**Supplied information:**
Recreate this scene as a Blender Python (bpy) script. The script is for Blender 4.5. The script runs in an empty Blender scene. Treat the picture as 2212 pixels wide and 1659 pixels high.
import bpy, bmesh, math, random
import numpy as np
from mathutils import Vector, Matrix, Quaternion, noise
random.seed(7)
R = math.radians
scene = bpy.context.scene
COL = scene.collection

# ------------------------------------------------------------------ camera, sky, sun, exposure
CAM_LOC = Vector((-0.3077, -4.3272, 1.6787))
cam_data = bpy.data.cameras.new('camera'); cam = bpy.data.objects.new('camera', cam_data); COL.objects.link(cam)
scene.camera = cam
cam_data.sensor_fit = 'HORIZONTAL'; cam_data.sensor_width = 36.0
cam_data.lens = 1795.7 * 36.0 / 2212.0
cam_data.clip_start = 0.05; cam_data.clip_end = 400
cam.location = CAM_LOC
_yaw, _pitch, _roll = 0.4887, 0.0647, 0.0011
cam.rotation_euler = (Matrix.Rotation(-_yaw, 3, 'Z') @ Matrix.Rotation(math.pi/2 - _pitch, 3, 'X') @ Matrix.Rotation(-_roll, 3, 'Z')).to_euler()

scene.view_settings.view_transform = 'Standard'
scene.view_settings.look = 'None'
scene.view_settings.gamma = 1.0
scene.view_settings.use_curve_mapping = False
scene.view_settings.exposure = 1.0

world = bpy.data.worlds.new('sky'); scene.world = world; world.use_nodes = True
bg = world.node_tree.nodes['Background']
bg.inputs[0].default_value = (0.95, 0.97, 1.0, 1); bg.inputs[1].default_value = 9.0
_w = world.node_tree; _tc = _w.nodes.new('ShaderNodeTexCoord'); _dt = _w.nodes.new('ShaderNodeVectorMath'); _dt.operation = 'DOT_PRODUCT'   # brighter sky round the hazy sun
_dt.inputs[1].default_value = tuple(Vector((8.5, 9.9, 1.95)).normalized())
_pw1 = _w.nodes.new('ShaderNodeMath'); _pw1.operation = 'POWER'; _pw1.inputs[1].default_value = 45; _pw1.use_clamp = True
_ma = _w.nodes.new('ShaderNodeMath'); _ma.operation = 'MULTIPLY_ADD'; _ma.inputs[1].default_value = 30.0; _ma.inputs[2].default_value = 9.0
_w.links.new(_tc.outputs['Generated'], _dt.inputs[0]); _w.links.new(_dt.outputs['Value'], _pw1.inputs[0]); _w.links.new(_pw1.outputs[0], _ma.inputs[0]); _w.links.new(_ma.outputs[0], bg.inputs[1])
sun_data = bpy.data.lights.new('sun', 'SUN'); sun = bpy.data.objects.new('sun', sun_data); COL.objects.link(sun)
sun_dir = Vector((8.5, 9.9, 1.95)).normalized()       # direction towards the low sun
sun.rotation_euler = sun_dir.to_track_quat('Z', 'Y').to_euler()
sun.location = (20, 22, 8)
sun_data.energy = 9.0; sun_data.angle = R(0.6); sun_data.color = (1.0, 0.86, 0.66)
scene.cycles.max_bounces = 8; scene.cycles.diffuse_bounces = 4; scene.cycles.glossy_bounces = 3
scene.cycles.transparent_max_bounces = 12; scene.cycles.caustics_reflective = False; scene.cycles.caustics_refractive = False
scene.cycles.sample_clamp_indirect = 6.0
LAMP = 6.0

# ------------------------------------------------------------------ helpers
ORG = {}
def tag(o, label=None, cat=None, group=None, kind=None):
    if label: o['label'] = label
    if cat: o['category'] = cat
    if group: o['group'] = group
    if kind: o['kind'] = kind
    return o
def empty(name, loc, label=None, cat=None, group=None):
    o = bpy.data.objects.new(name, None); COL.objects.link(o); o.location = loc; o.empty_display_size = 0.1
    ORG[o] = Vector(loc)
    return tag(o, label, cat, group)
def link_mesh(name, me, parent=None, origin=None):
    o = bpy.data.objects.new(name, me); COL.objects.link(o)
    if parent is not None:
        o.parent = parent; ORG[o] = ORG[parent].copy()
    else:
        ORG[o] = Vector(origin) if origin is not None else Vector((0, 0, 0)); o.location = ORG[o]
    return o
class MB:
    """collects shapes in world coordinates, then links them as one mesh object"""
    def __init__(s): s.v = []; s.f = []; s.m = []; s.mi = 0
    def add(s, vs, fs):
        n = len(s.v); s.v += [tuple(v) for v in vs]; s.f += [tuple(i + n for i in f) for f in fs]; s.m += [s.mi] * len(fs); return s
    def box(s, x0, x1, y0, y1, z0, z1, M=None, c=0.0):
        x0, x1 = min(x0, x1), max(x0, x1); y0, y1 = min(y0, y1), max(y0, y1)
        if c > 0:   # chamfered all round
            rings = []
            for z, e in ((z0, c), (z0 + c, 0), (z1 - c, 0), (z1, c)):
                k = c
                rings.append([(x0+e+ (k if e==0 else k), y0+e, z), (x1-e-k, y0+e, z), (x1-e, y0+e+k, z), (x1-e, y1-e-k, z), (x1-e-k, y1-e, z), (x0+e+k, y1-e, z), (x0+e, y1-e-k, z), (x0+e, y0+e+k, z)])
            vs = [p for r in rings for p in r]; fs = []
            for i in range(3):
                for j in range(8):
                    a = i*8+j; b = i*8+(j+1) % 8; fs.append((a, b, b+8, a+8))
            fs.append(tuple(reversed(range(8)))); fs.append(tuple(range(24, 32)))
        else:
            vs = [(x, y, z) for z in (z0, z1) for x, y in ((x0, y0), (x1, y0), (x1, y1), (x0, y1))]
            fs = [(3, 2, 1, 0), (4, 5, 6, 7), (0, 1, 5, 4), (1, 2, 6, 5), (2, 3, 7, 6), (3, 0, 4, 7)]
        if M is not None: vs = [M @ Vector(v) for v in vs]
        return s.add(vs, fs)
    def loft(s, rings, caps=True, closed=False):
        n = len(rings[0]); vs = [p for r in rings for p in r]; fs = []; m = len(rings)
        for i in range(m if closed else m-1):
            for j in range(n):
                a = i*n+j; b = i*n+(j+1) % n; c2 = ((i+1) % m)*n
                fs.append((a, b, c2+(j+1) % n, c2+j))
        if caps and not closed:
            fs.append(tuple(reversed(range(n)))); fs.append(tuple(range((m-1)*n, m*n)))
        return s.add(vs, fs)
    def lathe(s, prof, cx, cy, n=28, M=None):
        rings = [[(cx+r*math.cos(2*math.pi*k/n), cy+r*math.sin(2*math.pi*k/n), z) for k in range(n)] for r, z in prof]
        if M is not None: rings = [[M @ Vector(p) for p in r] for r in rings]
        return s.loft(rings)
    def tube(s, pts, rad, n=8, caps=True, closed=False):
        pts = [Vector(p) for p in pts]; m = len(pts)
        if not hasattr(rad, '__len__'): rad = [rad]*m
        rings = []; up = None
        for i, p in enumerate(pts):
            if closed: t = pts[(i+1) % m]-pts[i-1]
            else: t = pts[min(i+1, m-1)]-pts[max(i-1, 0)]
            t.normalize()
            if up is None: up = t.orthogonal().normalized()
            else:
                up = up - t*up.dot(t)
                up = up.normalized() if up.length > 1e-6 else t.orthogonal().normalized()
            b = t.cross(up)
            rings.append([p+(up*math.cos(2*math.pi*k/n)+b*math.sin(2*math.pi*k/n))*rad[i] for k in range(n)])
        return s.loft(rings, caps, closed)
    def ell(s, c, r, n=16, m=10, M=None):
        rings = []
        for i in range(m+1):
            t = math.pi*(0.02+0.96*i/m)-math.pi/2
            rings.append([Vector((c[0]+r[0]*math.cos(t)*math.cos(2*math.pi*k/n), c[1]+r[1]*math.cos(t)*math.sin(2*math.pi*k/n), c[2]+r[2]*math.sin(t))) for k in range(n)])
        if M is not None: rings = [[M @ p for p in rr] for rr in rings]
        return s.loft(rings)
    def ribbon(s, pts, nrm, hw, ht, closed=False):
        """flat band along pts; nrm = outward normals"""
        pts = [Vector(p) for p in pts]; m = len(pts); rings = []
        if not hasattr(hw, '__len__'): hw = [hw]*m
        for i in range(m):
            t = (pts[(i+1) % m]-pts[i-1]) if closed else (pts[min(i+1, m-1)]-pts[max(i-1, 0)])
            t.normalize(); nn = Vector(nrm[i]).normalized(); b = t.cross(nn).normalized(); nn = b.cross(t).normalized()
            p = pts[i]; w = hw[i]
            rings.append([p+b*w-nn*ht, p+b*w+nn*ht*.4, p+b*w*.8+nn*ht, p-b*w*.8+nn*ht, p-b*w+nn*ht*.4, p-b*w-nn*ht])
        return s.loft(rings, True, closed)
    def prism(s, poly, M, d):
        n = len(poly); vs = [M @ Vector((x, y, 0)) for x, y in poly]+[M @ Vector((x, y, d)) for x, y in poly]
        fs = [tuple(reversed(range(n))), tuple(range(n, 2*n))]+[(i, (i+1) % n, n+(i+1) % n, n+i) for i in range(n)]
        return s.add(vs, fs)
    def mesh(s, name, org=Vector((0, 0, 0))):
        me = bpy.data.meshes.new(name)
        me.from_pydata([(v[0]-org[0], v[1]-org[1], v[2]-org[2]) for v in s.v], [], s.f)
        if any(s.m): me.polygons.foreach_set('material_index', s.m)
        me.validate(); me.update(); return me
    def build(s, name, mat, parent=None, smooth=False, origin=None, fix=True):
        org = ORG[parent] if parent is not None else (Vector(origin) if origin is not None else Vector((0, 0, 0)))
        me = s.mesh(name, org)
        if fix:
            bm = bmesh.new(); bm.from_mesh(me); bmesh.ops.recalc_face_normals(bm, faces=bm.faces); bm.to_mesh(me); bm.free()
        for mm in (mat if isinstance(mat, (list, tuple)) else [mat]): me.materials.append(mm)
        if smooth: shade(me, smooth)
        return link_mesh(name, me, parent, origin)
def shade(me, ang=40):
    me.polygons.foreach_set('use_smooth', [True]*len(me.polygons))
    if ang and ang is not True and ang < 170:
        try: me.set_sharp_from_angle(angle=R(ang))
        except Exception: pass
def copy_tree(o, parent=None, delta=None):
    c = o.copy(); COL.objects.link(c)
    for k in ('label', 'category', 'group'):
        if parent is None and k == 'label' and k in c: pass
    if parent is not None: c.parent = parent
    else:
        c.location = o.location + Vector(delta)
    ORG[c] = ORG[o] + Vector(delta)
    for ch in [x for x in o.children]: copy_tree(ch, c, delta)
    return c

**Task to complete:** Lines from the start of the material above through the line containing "scene.view_settings.exposure = 1.0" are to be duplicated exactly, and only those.

**Finished task:**
Recreate this scene as a Blender Python (bpy) script. The script is for Blender 4.5. The script runs in an empty Blender scene. Treat the picture as 2212 pixels wide and 1659 pixels high.
import bpy, bmesh, math, random
import numpy as np
from mathutils import Vector, Matrix, Quaternion, noise
random.seed(7)
R = math.radians
scene = bpy.context.scene
COL = scene.collection

# ------------------------------------------------------------------ camera, sky, sun, exposure
CAM_LOC = Vector((-0.3077, -4.3272, 1.6787))
cam_data = bpy.data.cameras.new('camera'); cam = bpy.data.objects.new('camera', cam_data); COL.objects.link(cam)
scene.camera = cam
cam_data.sensor_fit = 'HORIZONTAL'; cam_data.sensor_width = 36.0
cam_data.lens = 1795.7 * 36.0 / 2212.0
cam_data.clip_start = 0.05; cam_data.clip_end = 400
cam.location = CAM_LOC
_yaw, _pitch, _roll = 0.4887, 0.0647, 0.0011
cam.rotation_euler = (Matrix.Rotation(-_yaw, 3, 'Z') @ Matrix.Rotation(math.pi/2 - _pitch, 3, 'X') @ Matrix.Rotation(-_roll, 3, 'Z')).to_euler()

scene.view_settings.view_transform = 'Standard'
scene.view_settings.look = 'None'
scene.view_settings.gamma = 1.0
scene.view_settings.use_curve_mapping = False
scene.view_settings.exposure = 1.0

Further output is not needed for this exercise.